#46885
Rich Paxson
Participant

What would help free you to be run by the Chef’s delight in you?

A restaurant customer’s pleasure in a meal completes the Chef’s delight. The Chef and the customer are yoked together in a holonic relationship. The restaurant is a holon, which is a whole that’s composed of distinct entities. For example, a molecule contains atoms;  a corporation has departments; a diocese consists of parishes; the chef’s restaurant serves diners; God’s creation includes human creatures.

We never can lose our existence in God Who incorporates our lives within God’s Divine life, but we can act as if that relationship were not present or never existed. When there is no awareness of a holonic relationship with God, then the social other’s denial of God drives our lives. And yet, even as the social other’s claims deny God, we still acknowledge our holonic relationship with God in worship and, at times, we proclaim that relationship intentionally, spontaneously or perhaps just serendipitously. 

I think of the cross as a symbol of the holonic relationship between God and humanity. We reach out to our brothers and sisters in the cross’s two arms. The vertical trunk signifies God’s indwelling presence. We are free to respond to God’s indwelling presence allowing God to inform our lives. And yet, to reconcile our holonic relationship with God who wants to illuminate our daily routines remains the challenge of living and loving. Jesus, the Forgiving Victim, in His human existence, both revealed and met this problem of life and love.

What I learn here at Forgiving Victim helps me to balance the quotidian with the invisible indwelling immediacy of God’s presence. Forgiving Victim helps me understand the notion of God’s inaccessible all-powerfulness, which James describes as the weak presence of God’s great power. Forgiving Victim provides the knowledge to navigate the holonic relationship between God and humanity, between God and me. And so to relax into God’s ever loving arms.
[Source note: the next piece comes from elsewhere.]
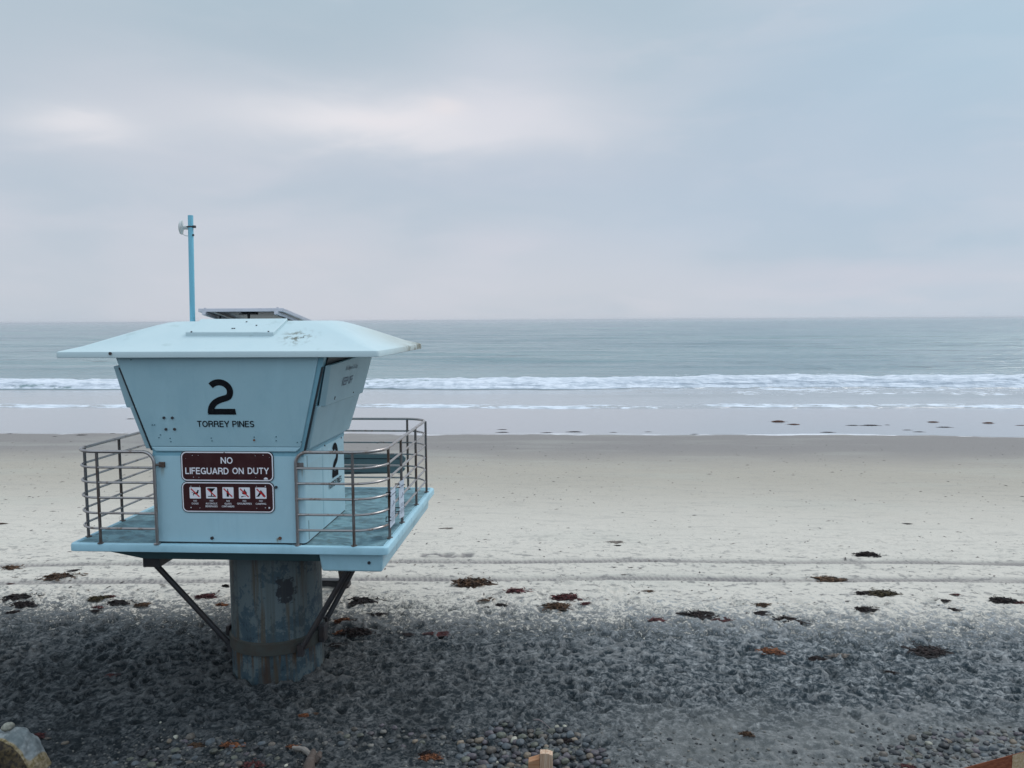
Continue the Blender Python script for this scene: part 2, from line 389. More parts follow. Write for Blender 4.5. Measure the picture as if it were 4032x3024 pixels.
def sand_material():
    m, w, b = newmat('sand'); p = w.pos(); x, y, z = w.xyz(p)
    n1 = w.noise(p, .35, 4, .55); n2 = w.noise(p, 1.6, 5, .6); n3 = w.noise(p, 9.0, 5, .65); n4 = w.noise(p, 34, 3, .6)
    grain = w.noise(p, 160, 2, .5)
    lowf = w.noise(w.mapping(p, (.18, .6, 1)), 1.0, 3, .5)
    jit = w.math('MULTIPLY', w.math('SUBTRACT', n1, .5), 2.2)
    jit2 = w.math('MULTIPLY', w.math('SUBTRACT', n2, .5), 1.6)
    # dry sand colours by distance up the beach
    dry = w.mix(w.ss(w.math('ADD', y, w.math('MULTIPLY', jit, .8)), 14.5, 23.5), (.56, .52, .46, 1), (.38, .345, .292, 1))
    dry = w.mix(w.ss(w.math('ADD', y, w.math('MULTIPLY', jit, .8)), 23.5, 29.5), dry, (.235, .218, .208, 1))
    dry = w.mix(w.math('MULTIPLY', w.ss(lowf, .5, .72), .25), dry, (.42, .42, .37, 1))
    dry = w.mix(w.math('MULTIPLY', w.ss(n3, .52, .75), .22), dry, (.36, .36, .36, 1))
    dry = w.mix(w.math('MULTIPLY', w.ss(n4, .58, .75), .18), dry, (.30, .30, .29, 1))
    spk = w.noise(w.mapping(p, (1, .8, 1)), 7.0, 3, .75); spk2 = w.noise(w.mapping(p, (.5, 2.2, 1), (3, 8, 0)), 2.2, 5, .7)
    dry = w.mix(w.math('MULTIPLY', w.ss(spk, .63, .70), .45), dry, (.16, .15, .14, 1))
    dry = w.mix(w.math('MULTIPLY', w.ss(spk2, .50, .66), .24), dry, (.26, .25, .235, 1))
    # scuffed marks: damp dark sand turned up, mostly on the near half of the pale beach
    sc1 = w.noise(w.mapping(p, (3.2, 5.5, 1)), 1.0, 5, .66, .5); sc2 = w.noise(w.mapping(p, (9, 12, 1), (4, 2, 0)), 1.0, 4, .6, .4)
    scu = w.math('ADD', w.math('MULTIPLY', sc1, .55), w.math('MULTIPLY', sc2, .45))
    near = w.math('SUBTRACT', 1.0, w.ss(w.math('ADD', y, jit), 12.5, 17.5))
    dry = w.mix(w.math('MULTIPLY', w.ss(scu, .515, .60), w.math('ADD', w.math('MULTIPLY', near, .72), .03)), dry, (.17, .165, .16, 1))
    # dark heavy-mineral sand of the upper beach, kicked through with paler grains
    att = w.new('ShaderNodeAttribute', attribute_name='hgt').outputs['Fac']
    m1 = w.noise(p, 10, 5, .66, .7); m2 = w.noise(p, 26, 4, .65, .6)
    mm = w.math('ADD', w.math('MULTIPLY', m1, .6), w.math('MULTIPLY', m2, .4))
    dk = w.mix(w.ss(mm, .45, .54), (.012, .018, .022, 1), (.074, .079, .082, 1))
    dk = w.mix(w.math('MULTIPLY', w.ss(mm, .55, .61), .8), dk, (.160, .165, .165, 1))
    dk = w.mix(w.math('MULTIPLY', w.ss(n4, .52, .70), .30), dk, (.12, .12, .118, 1))
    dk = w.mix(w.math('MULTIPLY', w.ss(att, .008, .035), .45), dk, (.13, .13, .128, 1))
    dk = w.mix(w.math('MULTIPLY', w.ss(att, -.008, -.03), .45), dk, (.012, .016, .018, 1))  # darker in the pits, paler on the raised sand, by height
    # left foreground shade put into the sand colour; paler right and towards the dry beach
    gain = w.math('ADD', .72, w.math('ADD', w.math('MULTIPLY', w.ss(w.math('ADD', y, w.math('MULTIPLY', jit, .5)), 8.6, 11.2), .55), w.math('MULTIPLY', w.ss(w.math('ADD', x, jit2), -3.0, 3.0), 1.05)))
    gk = w.new('ShaderNodeCombineColor'); [w.inp(gk, i_, gain) for i_ in range(3)]
    dk = w.mix(1.0, dk, gk.outputs[0], 'MULTIPLY')
    pale = w.math('MULTIPLY', w.ss(w.math('ADD', y, jit2), 8.9, 7.9), w.ss(w.math('ADD', x, jit2), -.1, 1.4))
    dk = w.mix(w.math('MULTIPLY', pale, .5), dk, (.18, .182, .175, 1))
    edge_ = w.math('ADD', y, w.math('ADD', w.math('MULTIPLY', jit, .45), w.math('MULTIPLY', w.math('SUBTRACT', mm, .5), -8.0)))
    kd = w.math('SUBTRACT', 1.0, w.ss(edge_, 10.75, 12.0))
    base = w.mix(kd, dry, dk)
    trk = w.new('ShaderNodeAttribute', attribute_name='trk').outputs['Fac']
    base = w.mix(w.math('MULTIPLY', trk, .95), base, (.125, .115, .12, 1))
    base = w.mix(w.math('MULTIPLY', w.math('SUBTRACT', grain, .5), .35), base, (.0, .0, .0, 1), 'ADD') if False else base
    gn = w.new('ShaderNodeMapRange'); w.inp(gn, 0, grain); gn.inputs[1].default_value = .2; gn.inputs[2].default_value = .8
    gn.inputs[3].default_value = .72; gn.inputs[4].default_value = 1.25
    gc = w.new('ShaderNodeCombineColor'); [w.inp(gc, i, gn.outputs[0]) for i in range(3)]
    base = w.mix(1.0, base, gc.outputs[0], 'MULTIPLY')
    # wet, mirror-like swash zone
    wy = w.math('ADD', y, w.math('MULTIPLY', w.math('SUBTRACT', w.noise(w.mapping(p, (.10, .02, 1)), 1.0, 3, .5), .5), 3.0))
    wy = w.math('ADD', wy, w.math('MULTIPLY', w.math('SUBTRACT', w.noise(w.mapping(p, (.8, .2, 1)), 1.0, 2, .5), .5), .7))
    wet = w.ss(wy, 33.2, 34.0)
    film = w.ss(wy, 33.3, 33.5)
    base = w.mix(wet, base, (.30, .30, .32, 1))
    rim = w.math('MULTIPLY', w.ss(wy, 33.2, 33.3), w.ss(wy, 33.95, 33.6))
    rim = w.math('MULTIPLY', rim, w.ss(w.noise(w.mapping(p, (.35, 1, 1)), 1.0, 3, .6), .46, .56))
    base = w.mix(w.math('MULTIPLY', rim, .8), base, (.85, .86, .9, 1))
    w.inp(b, 'Base Color', base)
    rg = w.new('ShaderNodeMapRange'); w.inp(rg, 0, film); rg.inputs[3].default_value = .92; rg.inputs[4].default_value = .10
    w.inp(b, 'Roughness', rg.outputs[0])
    io = w.new('ShaderNodeMapRange'); w.inp(io, 0, film); io.inputs[3].default_value = 1.3; io.inputs[4].default_value = 1.75
    w.inp(b, 'IOR', io.outputs[0])
    hb = w.math('ADD', w.math('MULTIPLY', n4, .8), w.math('MULTIPLY', grain, .25))
    bs = w.new('ShaderNodeBump'); w.inp(bs, 'Height', hb); bs.inputs['Distance'].default_value = .02
    st = w.math('MULTIPLY', w.math('SUBTRACT', 1.0, film), .55); w.inp(bs, 'Strength', st)
    w.inp(b, 'Normal', bs.outputs[0])
    return m
M_sand = sand_material()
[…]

I rewrote the last paragraph in the comments I posted last week to reflect more clearly my understanding of the relationship of one’s life with the Forgiving Victim, the Other-other:

But, now comes the Forgiving Victim, one day – every day, to ‘warm our palates,’ to illuminate the Other-other’s life that is life, to clean away the social other dust that continually settles into daily life.  As children, we felt Christ’s cleaning hand, but as adults, that feeling faded. Nevertheless, Jesus remained, wiping away the dust of the decades to reveal God’s constant message of creative love, which God wrote at birth on the hearts of each and every one of us.